On December 12, 2017, the Board of Governors of the Federal Reserve System (FRB) issued Notice 2017-26761 (82 FR 58397, Docket Number OP-1573) expressing its intent to begin publication during the second quarter of 2018 of three overnight repurchase transaction reference rates. The FRB began publication of these rates through the Federal Reserve Bank of New York on April 3, 2018.
The three reference rates are intended by the FRB to increase transparency in the U.S. overnight Treasury repo market and for potential use by market participants as reference index rates for various financial transactions. One of the rates, the Secured Overnight Financing Rate (SOFR), has been designated as the recommended LIBOR replacement index by the Alternative Reference Rates Committee (ARRC) organized by the FRB in the wake of the announcement by the Financial Conduct Authority of the United Kingdom that it would no longer compile the LIBOR index after 2021 as the result of a number of well-publicized LIBOR manipulation scandals.
The first of three new rates being published is the Broad General Collateral Rate (BGCR). The BGCR is a measure of rates on secured overnight Treasury repo transactions and is calculated based upon specific-counterparty tri-party repo transactions secured by U.S. Treasury securities plus General Collateral Finance repo transactions (GCF) cleared through DTCC’s GCF Repo service.
The second rate is the Tri-Party General Collateral Rate (TGCR), which is calculated on the same specific-counterparty tri-party repo trade information as the BGCR rate, but excluding GCF repo transactions cleared through the GCF Repo service.

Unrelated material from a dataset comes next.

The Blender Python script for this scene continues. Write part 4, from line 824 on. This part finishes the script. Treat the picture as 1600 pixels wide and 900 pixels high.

SOFR is stated by the FRB to be designed to offer a broad measure of the costs of financing Treasury securities overnight. The rate is calculated based on the tri-party repo transactions data utilized in the computation of the BGCR rate, plus data compiled from General Collateral Finance (GCF) Repo® transactions cleared by the Fixed Income Clearing Corporation (FICC) Delivery-versus-Payment repo service. The SOFR rate differs from the LIBOR rate in that it is (i) based on actual historical transaction data rather than estimates now quoted by LIBOR participant banks, and (ii) derived from transactions secured by Treasury securities, rather than being unsecured as in the case of LIBOR. Thus, it should be expected that the SOFR rate will prove to track somewhat lower than LIBOR, and not provide a perfect match replacement reference rate.
All the computed repo rates exclude transactions in which a Federal Reserve Bank is a counterparty. The alternative rates are currently being published at 8:30 a.m. E.T. on the website of the Federal Reserve Bank of New York. The New York Fed is publishing both current rates and past rates going back to August, 2014 in an apparent attempt to create a historical reference for using the rates in financial transactions going forward.
Much has been written regarding the potential phasing-in of SOFR as a LIBOR replacement index in the financial transactions markets, and this a developing story. In the U.S. C&I lending industry, commercial banks are taking various approaches to an eventual LIBOR replacement. At present, these include the continued use of LIBOR in new loan documents pending confirmation of widespread SOFR acceptance (the “wait-and-see” approach); the inclusion of general interest rate language to allow the lender to substitute an alternative “market” index in the event of LIBOR permanent unavailability or disruption; and the immediate adoption of SOFR or some other reference rate (such as Prime or a swap index rate) as the new index. With the New York Fed making available historical data going back several years, there is at least published guidance for the third approach as to how SOFR would have tracked against LIBOR during this period. However, the disappearance of LIBOR appears to be certain, and lenders and other financial market participants must develop their own definitive plans for addressing this multi trillion-dollar issue.